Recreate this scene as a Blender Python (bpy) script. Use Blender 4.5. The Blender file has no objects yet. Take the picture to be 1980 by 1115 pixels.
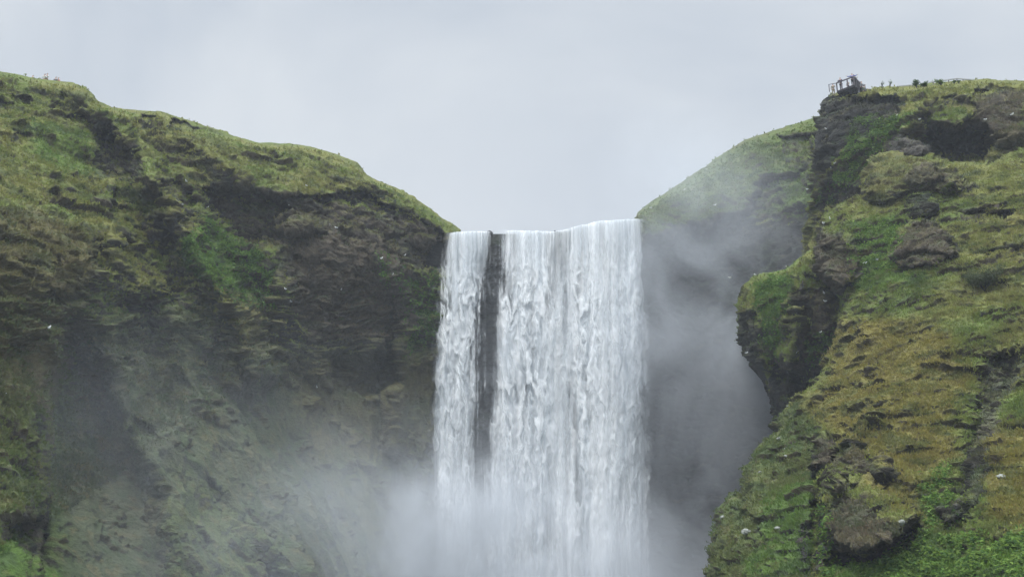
import bpy, math, random
import numpy as np
from mathutils import Vector

# ------------------------------------------------------------------ camera, sky, sun, exposure
scn = bpy.context.scene
COL = scn.collection
W, H, F = 1980.0, 1115.0, 2200.0
PITCH = math.radians(19.7)
CAMZ = 2.0
cam_d = bpy.data.cameras.new('camera')
cam = bpy.data.objects.new('camera', cam_d)
COL.objects.link(cam)
cam.location = (0, 0, CAMZ)
cam.rotation_euler = (math.pi/2 + PITCH, 0, 0)
cam_d.sensor_width = 36.0
cam_d.lens = 36.0*F/W
cam_d.clip_start = 0.5
cam_d.clip_end = 3000
scn.camera = cam

SUN_EL, SUN_ROT = math.radians(58), math.radians(205)
world = bpy.data.worlds.new('World')
scn.world = world
world.use_nodes = True
nt = world.node_tree
nt.nodes.clear()
def wn(t, **k):
    n = nt.nodes.new(t)
    for a, b in k.items(): setattr(n, a, b)
    return n
sky = wn('ShaderNodeTexSky', sky_type='NISHITA', sun_disc=False)
sky.sun_elevation = SUN_EL
sky.sun_rotation = SUN_ROT
tc = wn('ShaderNodeTexCoord')
mp = wn('ShaderNodeMapping')
mp.inputs['Scale'].default_value = (1.0, 1.0, 1.6)
nt.links.new(tc.outputs['Generated'], mp.inputs['Vector'])
n1 = wn('ShaderNodeTexNoise')
n1.inputs['Scale'].default_value = 2.0
n1.inputs['Detail'].default_value = 6
n1.inputs['Roughness'].default_value = 0.5
n1.inputs['Distortion'].default_value = 0.5
nt.links.new(mp.outputs[0], n1.inputs['Vector'])
cr = wn('ShaderNodeValToRGB')
cr.color_ramp.elements[0].position = 0.40
cr.color_ramp.elements[0].color = (0.785, 0.865, 0.97, 1)
cr.color_ramp.elements[1].position = 0.60
cr.color_ramp.elements[1].color = (1.01, 1.07, 1.13, 1)
nt.links.new(n1.outputs['Fac'], cr.inputs[0])
# overcast luminance: brighter towards the zenith
sep = wn('ShaderNodeSeparateXYZ')
nt.links.new(tc.outputs['Generated'], sep.inputs[0])
mr = wn('ShaderNodeMapRange', interpolation_type='SMOOTHSTEP')
mr.inputs['From Min'].default_value = 0.55
mr.inputs['From Max'].default_value = 1.0
mr.inputs['To Min'].default_value = 5.05
mr.inputs['To Max'].default_value = 34.0
nt.links.new(sep.outputs['Z'], mr.inputs['Value'])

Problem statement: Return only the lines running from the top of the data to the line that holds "from mathutils import Vector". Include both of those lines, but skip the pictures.

Response to the task:
Recreate this scene as a Blender Python (bpy) script. Use Blender 4.5. The Blender file has no objects yet. Take the picture to be 1980 by 1115 pixels.
import bpy, math, random
import numpy as np
from mathutils import Vector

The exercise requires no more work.